I don't know anything about FCPX, but I'm assuming that since it's a video editing app, it just uses the high level system audio API, which will not allow the software to take exclusive control of the audio interface, much less even be aware of it. Just like your web browser, it probably doesn't care.
Logic Pro X, Cubase, ProTools, and other audio-specific software actually skips CoreAudio and goes straight to the driver at a very low level. They act as their own audio engines, essentially. They can have direct control of the ring buffer (among other things) that is processed by the driver, including the allocation of the buffer, which is how these apps let you select how many "samples" large the buffer is. They are also directly responsible for writing data to that buffer, rather than asking the operating system's audio engine (Core Audio) to do it on its behalf. With that fine, low level control, these apps are basically "always on" and your system is constantly running the audio pipeline, rather than turning on an off when sounds are being played, stopped, etc.

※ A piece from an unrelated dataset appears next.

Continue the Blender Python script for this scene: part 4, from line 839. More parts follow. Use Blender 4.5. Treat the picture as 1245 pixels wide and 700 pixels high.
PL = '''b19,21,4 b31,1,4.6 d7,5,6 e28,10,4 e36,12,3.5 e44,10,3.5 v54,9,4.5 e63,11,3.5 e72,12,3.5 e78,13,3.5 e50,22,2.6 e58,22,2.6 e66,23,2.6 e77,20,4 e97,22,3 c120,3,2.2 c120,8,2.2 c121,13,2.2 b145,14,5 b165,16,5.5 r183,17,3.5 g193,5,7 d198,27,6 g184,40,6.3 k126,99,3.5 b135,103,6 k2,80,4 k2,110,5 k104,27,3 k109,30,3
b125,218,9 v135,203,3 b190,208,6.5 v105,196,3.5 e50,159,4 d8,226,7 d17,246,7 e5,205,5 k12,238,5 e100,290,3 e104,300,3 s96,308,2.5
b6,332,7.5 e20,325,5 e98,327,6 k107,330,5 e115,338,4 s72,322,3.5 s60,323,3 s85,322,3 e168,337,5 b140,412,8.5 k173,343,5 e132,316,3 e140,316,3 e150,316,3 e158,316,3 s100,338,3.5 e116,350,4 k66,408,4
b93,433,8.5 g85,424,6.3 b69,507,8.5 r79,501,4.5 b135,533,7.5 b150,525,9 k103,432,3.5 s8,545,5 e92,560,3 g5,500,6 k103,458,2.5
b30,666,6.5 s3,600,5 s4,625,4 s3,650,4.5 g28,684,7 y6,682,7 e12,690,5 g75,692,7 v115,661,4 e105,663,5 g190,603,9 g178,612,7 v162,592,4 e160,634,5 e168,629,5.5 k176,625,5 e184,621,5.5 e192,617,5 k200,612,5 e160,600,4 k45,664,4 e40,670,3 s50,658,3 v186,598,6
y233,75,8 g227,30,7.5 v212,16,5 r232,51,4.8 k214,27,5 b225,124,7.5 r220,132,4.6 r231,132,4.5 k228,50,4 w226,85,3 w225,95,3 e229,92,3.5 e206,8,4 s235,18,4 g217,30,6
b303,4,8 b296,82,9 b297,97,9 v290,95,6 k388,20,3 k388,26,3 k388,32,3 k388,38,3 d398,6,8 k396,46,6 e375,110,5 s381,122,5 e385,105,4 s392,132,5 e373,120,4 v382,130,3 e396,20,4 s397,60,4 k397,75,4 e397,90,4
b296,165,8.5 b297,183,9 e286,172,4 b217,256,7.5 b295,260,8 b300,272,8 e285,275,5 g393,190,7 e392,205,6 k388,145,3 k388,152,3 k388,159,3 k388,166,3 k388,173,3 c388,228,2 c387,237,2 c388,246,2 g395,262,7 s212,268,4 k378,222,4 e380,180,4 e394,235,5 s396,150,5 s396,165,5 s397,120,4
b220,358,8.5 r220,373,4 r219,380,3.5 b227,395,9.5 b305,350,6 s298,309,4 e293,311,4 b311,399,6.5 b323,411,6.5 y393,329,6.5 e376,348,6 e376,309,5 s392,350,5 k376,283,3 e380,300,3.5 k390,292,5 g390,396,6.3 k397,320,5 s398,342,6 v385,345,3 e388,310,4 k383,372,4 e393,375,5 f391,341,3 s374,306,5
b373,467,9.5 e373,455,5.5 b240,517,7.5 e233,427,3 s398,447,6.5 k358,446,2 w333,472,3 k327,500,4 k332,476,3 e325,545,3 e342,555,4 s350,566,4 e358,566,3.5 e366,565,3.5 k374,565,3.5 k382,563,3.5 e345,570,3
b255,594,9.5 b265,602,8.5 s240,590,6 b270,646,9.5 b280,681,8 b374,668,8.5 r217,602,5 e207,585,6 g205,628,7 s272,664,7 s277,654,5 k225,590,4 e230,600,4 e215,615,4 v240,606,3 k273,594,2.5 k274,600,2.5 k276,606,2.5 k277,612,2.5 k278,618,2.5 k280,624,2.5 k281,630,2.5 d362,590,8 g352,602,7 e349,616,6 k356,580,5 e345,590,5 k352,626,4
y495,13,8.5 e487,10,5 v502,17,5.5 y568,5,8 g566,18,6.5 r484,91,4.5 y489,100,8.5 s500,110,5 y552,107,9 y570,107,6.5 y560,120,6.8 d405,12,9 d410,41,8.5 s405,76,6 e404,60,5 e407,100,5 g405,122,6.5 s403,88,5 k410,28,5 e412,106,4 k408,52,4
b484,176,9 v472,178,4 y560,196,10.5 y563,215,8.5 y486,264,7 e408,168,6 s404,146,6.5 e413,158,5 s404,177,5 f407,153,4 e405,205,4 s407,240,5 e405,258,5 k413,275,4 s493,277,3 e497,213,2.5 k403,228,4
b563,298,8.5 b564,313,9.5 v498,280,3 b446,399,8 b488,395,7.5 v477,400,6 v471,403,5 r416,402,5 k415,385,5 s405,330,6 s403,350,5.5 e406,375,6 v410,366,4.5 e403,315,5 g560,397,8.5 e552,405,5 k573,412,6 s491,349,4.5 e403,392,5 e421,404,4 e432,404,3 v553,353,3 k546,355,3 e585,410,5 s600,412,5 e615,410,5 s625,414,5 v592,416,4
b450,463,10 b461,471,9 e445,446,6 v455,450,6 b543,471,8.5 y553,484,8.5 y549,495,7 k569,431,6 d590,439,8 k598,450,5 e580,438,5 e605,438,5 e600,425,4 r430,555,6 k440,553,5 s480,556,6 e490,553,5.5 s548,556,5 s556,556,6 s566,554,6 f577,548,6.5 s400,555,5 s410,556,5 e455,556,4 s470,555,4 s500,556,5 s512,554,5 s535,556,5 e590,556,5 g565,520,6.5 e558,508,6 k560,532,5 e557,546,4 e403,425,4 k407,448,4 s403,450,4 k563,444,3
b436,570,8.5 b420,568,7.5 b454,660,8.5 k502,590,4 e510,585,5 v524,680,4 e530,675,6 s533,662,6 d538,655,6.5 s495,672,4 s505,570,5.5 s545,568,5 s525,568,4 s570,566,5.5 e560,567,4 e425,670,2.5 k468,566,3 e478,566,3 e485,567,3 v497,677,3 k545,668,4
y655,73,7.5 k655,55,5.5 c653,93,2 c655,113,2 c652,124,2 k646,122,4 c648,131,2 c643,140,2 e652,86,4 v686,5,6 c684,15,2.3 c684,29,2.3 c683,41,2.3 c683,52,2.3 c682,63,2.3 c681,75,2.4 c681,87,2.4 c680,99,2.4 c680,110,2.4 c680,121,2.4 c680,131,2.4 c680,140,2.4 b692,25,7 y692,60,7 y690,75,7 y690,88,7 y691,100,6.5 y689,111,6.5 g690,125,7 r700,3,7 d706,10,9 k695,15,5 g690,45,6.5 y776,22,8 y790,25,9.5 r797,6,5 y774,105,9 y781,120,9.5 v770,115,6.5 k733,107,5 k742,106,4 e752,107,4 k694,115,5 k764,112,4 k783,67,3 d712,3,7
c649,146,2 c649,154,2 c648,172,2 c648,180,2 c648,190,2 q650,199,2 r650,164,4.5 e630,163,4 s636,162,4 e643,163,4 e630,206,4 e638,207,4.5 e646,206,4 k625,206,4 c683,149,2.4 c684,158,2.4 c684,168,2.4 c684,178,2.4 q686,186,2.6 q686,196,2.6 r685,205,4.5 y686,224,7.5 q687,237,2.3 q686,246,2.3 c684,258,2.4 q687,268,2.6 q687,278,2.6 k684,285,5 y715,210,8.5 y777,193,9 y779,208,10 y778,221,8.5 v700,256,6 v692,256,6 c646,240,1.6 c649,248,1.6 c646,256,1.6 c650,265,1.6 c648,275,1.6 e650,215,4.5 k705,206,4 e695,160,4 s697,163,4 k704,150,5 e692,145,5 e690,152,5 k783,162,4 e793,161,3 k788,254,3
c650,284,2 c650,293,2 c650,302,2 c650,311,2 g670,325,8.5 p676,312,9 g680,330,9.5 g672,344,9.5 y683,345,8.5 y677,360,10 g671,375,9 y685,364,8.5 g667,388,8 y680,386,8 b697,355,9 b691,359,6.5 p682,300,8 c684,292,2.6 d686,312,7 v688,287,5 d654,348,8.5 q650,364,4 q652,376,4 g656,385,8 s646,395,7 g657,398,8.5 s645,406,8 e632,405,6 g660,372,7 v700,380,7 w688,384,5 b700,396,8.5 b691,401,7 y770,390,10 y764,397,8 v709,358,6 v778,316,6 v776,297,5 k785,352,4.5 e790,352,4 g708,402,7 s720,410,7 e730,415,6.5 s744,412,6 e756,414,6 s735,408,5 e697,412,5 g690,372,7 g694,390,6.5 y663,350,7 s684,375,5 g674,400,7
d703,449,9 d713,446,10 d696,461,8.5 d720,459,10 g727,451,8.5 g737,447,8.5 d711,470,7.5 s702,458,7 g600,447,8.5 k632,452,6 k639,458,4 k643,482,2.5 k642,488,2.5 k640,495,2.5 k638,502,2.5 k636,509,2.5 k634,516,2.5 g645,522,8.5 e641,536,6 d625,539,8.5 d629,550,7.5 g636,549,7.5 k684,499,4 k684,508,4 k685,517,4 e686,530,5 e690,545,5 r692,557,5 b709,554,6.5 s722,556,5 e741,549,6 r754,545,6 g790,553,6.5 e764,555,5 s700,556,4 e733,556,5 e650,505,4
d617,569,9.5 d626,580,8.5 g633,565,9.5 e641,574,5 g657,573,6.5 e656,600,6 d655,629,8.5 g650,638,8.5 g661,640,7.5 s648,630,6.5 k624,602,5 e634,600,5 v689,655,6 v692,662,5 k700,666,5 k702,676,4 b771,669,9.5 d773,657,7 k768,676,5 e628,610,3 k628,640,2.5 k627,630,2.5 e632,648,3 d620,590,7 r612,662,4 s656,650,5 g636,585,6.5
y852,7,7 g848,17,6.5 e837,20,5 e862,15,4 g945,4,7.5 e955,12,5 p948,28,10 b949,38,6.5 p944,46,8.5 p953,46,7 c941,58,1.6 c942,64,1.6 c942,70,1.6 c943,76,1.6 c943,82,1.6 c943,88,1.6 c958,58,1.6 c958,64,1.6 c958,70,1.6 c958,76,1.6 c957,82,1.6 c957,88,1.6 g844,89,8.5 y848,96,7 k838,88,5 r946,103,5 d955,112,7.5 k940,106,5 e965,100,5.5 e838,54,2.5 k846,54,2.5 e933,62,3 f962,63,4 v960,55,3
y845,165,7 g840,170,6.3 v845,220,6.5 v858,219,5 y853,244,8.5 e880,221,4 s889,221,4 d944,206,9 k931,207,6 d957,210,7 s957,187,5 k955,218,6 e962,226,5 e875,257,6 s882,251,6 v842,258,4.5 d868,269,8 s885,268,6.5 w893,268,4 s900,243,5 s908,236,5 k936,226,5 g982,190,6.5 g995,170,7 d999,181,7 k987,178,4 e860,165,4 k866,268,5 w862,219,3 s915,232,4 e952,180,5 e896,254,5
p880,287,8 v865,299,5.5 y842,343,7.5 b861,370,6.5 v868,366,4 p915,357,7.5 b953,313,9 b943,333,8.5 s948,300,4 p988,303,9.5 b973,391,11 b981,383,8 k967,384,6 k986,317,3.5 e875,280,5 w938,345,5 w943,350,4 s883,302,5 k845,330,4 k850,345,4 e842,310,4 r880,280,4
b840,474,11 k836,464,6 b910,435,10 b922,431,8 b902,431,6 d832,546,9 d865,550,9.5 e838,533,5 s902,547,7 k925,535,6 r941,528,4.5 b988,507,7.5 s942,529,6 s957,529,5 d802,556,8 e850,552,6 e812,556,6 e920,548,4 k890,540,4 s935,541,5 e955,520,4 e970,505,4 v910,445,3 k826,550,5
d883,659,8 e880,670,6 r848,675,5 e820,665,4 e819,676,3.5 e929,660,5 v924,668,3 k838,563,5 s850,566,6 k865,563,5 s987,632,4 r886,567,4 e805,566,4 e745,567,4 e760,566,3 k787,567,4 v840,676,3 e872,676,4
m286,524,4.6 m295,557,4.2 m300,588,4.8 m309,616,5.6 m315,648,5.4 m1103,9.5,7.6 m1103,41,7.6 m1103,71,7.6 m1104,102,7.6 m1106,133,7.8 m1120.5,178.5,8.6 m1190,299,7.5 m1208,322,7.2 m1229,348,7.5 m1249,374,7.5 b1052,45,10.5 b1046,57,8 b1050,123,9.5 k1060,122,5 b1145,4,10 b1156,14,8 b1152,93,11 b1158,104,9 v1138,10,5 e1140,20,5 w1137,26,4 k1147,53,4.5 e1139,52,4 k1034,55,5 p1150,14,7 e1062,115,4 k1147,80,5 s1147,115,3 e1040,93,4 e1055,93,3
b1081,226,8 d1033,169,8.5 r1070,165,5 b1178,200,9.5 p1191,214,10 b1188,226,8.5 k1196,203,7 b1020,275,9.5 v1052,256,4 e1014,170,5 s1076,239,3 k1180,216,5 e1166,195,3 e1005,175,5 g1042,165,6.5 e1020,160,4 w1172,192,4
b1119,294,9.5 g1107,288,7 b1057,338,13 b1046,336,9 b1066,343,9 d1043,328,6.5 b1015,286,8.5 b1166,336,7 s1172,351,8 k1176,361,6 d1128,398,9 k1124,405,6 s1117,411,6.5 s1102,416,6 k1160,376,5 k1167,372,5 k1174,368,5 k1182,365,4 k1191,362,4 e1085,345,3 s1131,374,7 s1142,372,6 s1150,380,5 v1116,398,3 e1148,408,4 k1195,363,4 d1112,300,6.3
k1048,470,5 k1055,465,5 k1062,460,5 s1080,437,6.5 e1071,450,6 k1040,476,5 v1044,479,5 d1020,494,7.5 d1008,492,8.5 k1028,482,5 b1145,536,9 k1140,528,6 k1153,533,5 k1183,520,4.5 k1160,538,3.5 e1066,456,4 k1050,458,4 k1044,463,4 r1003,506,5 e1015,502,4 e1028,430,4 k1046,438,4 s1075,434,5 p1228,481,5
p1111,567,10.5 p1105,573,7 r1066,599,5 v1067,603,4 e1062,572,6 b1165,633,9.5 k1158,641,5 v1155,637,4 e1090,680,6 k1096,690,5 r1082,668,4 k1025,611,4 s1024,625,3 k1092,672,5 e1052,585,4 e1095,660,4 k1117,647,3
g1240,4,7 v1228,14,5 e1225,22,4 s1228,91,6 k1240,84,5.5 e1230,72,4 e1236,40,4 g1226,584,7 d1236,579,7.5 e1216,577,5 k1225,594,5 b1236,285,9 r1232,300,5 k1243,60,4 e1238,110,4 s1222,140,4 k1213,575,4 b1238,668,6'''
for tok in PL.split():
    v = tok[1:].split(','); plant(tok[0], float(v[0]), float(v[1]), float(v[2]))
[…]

Without actually having access to Apple's code (and I'm really not an expert), my guess is that Core Audio has some power consumption optimizations that will start and stop the ring buffer processing, but there's some type of timing or IO issue at the driver level when the pipeline starts and stops. Wild guess here; I have no evidence to back this up.
So now to answer you directly about Logic...
My guess, without looking at code and instrumenting/debugging the system, is that Logic Pro doesn't pop not because of the buffer size, but because it is "always on." In fact, most software like that end up using hacks and micro-optimizations to use an even *smaller* ring buffer to lower the latency even more!
"Samples" is a loaded term that means two things:
1. To a musician, it's a sound clip, like an instrument or something. A whole sound.
2. To a digital signal engineer, it's a momentary, digital approximation of an analog signal.
So when marketing material says something can handle large samples, they're talking about definition number one. What you want your software to do is to actually have the smallest sample buffer your hardware/software can physically handle without race hazards (which causes pops).
This was fun. I basically never get to talk about this stuff in normal, plain English. Woohoo!